By using the formula:
$c=\sqrt{a^2+b^2}$
$c^2=a^2+b^2$
$a^2=c^2-b^2$
$a=\sqrt{c^2-b^2}$
Since $\,c\,$ represents $\,r\,,$
$a=\sqrt{r^2-b^2}$
$a=\sqrt{1^2-b^2}$
$a=\sqrt{1-b^2}\;\;$ (still unknown)
At the end, both ways couldn't find out what numbers of $\,o\,$ and $\,a\,$ are as long as hypotenuse is $\,1\,.$
But when I tap the calculator, $\,\sin\left(60\unicode{176}\right)\,$ throws $\,0.866025\ldots\,$ which doesn't make sense.
If I given only hypotenuse length, how can I prove that $\,\sin(\theta)=x\,?$
As already mentioned by @lulu, I would construct a $30-60-90$ triangle on the unit circle first. After we obtain all side lengths, we can use $\sin(\alpha) = \frac{\text{opposite}}{\text{hypotenuse}}$ to prove the value of $\sin(60°)$.
We first construct the triangle $\triangle ABC$, noting that the segment $AB$ has to be of length $1$, since that is the radius of the unit circle. By mirroring $\triangle ABC$ on the $x$-axis, we obtain $\triangle ACD$, noting that the segment $AD$ has to be of length $1$ too, for the same reason as above. We now have a larger triangle $\triangle ABD$.

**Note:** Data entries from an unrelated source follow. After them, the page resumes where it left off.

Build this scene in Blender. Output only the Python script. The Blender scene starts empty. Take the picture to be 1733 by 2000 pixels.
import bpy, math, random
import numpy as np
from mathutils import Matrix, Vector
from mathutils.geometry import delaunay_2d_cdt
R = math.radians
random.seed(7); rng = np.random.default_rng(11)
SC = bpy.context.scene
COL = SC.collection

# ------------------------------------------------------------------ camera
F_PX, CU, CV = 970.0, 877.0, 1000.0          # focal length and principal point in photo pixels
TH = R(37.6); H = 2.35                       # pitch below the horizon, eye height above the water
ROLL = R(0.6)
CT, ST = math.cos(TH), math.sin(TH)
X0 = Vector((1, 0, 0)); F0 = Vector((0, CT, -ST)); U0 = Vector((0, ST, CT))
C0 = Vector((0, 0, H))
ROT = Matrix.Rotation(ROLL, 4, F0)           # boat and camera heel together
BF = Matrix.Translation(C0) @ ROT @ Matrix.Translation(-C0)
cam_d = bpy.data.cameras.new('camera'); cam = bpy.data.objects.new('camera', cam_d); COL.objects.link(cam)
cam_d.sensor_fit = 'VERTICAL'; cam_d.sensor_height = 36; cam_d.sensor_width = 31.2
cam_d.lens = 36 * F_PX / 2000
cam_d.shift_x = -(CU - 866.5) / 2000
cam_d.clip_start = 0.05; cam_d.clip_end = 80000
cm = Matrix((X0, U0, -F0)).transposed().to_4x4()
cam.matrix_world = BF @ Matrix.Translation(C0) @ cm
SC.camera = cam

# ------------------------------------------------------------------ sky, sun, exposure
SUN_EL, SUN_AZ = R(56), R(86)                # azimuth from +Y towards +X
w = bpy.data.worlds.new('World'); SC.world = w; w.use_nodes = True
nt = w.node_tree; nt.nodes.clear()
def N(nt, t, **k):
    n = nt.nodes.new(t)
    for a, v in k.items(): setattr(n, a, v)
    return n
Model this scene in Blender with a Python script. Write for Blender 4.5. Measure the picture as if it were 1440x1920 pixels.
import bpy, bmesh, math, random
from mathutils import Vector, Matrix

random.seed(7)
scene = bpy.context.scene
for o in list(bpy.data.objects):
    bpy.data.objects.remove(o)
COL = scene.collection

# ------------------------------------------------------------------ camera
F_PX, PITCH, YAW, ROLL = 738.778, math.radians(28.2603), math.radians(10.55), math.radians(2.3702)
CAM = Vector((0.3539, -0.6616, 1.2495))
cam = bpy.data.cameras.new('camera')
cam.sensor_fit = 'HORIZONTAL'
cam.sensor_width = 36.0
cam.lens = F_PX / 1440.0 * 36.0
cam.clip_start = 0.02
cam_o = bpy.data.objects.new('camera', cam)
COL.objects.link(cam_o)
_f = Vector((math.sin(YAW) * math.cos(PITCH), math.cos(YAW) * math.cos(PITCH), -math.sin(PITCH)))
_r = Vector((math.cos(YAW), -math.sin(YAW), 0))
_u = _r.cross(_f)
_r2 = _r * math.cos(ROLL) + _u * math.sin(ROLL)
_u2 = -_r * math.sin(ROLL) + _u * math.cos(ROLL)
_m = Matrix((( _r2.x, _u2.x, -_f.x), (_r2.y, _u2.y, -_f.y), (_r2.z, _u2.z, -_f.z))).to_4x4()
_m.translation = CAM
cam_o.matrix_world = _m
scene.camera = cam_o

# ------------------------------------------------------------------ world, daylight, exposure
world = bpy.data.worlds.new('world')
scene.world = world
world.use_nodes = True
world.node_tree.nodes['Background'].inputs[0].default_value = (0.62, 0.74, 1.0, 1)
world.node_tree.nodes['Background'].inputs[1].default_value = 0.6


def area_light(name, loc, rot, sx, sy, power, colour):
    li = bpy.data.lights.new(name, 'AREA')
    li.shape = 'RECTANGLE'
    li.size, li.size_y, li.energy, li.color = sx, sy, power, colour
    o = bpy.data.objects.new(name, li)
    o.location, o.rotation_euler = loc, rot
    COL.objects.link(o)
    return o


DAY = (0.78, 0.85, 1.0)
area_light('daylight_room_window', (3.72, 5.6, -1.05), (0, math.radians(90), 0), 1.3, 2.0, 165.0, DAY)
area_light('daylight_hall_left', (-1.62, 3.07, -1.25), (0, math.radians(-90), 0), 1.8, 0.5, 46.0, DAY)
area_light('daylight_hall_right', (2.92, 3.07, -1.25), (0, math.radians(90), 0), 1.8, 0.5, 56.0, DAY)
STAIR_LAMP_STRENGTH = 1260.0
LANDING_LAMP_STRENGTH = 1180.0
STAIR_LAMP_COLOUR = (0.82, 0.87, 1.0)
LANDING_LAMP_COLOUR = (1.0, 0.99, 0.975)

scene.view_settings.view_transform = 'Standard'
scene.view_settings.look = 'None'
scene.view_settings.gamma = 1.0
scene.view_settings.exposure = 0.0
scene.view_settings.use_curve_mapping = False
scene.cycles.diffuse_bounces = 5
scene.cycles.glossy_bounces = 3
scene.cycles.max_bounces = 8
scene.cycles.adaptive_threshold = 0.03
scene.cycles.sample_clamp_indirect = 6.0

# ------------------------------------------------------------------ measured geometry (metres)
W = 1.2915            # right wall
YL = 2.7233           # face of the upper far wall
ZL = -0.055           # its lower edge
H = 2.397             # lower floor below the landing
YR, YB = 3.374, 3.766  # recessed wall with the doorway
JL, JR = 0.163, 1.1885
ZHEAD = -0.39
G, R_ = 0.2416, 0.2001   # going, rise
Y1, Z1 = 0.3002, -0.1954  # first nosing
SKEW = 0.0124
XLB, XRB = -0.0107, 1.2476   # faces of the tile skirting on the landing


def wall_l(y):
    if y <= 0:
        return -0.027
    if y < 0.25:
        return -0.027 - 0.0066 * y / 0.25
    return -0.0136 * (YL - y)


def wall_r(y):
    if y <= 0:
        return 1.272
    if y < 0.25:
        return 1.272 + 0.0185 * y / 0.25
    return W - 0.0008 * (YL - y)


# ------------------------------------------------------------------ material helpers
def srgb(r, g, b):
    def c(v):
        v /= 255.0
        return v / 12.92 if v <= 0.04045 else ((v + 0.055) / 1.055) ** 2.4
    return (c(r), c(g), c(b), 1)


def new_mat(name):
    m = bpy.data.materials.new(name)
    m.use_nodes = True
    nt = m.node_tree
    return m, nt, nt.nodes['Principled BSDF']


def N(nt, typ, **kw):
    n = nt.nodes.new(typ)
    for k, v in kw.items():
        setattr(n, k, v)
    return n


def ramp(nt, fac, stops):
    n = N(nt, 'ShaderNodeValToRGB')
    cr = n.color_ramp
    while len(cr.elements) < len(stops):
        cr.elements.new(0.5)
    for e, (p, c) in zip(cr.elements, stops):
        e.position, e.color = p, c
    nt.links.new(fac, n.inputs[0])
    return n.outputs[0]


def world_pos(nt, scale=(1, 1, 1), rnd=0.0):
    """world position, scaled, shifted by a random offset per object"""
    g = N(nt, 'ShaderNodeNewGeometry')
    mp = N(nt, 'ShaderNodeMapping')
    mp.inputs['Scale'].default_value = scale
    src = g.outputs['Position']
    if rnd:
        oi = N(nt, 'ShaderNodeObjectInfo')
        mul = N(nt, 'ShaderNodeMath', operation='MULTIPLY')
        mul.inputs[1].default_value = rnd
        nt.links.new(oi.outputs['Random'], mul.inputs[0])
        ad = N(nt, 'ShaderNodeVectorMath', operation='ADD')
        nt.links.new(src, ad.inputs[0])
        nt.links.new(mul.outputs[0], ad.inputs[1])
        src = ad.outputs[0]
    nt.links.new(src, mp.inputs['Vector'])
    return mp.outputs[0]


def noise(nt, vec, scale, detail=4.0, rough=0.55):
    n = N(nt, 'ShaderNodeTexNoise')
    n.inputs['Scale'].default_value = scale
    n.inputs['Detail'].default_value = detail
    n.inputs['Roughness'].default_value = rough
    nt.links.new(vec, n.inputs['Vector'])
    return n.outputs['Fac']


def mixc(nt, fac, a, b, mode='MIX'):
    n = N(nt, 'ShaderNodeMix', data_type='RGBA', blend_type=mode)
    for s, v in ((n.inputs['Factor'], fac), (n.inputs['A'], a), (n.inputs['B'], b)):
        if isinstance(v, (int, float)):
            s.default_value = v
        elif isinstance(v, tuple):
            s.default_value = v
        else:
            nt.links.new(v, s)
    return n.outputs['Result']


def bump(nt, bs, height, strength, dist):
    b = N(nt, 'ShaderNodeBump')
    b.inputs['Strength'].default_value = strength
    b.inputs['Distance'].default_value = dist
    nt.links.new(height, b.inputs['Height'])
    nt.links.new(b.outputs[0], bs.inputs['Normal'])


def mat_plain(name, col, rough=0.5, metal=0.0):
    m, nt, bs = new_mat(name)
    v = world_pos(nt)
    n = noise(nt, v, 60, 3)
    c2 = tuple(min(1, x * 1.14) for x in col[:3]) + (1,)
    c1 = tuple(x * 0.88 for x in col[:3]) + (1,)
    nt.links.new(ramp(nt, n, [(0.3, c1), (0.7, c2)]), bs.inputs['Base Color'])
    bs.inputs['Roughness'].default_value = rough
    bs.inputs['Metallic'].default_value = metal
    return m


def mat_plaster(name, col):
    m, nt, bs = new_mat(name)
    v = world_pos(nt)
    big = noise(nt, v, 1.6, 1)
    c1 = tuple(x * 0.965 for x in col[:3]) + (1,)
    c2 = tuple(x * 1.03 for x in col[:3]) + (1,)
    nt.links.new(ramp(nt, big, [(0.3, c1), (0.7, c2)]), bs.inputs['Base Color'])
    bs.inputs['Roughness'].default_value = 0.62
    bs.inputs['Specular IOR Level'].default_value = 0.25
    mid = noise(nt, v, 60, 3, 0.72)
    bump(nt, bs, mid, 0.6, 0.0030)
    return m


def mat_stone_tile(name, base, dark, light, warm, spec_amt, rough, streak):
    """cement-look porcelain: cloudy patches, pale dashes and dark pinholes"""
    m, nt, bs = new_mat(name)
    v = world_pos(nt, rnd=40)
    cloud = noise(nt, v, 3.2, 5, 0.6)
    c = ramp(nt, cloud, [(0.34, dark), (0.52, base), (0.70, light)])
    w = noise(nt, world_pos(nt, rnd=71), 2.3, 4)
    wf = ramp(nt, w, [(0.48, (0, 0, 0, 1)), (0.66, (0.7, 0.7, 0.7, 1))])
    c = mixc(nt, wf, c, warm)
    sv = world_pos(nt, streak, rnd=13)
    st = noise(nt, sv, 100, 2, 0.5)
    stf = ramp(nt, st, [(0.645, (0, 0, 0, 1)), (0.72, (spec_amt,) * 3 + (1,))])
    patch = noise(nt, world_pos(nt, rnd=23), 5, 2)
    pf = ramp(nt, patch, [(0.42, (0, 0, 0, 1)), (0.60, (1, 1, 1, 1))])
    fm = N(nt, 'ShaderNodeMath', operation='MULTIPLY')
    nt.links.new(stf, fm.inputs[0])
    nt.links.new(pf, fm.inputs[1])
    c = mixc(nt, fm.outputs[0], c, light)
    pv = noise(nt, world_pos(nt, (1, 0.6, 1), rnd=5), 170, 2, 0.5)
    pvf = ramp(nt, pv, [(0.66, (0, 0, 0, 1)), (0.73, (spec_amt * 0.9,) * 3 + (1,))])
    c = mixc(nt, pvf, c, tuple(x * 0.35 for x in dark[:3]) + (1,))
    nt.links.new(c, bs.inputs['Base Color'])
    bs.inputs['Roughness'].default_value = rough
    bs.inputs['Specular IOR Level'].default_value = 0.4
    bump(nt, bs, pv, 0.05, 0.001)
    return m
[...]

Notice that all the angles of $\triangle ABD$ are $60°$, that means $\triangle ABD$ is equilateral. Thus, the side length of segment $BD$ is 1.
Since $BD$ is exactly twice the length of $BC$, we know that $BC$ is of length $\frac{1}{2}$. Also, since $AB$ is of length 1, we know that $AC = \sqrt{1^2 - \left(\frac{1}{2}\right)^2} = \sqrt{\frac{3}{4}} = \frac{\sqrt{3}}{2}$.
Now, $\sin(60°) = \frac{AC}{1} = \frac{\sqrt{3}}{2}$.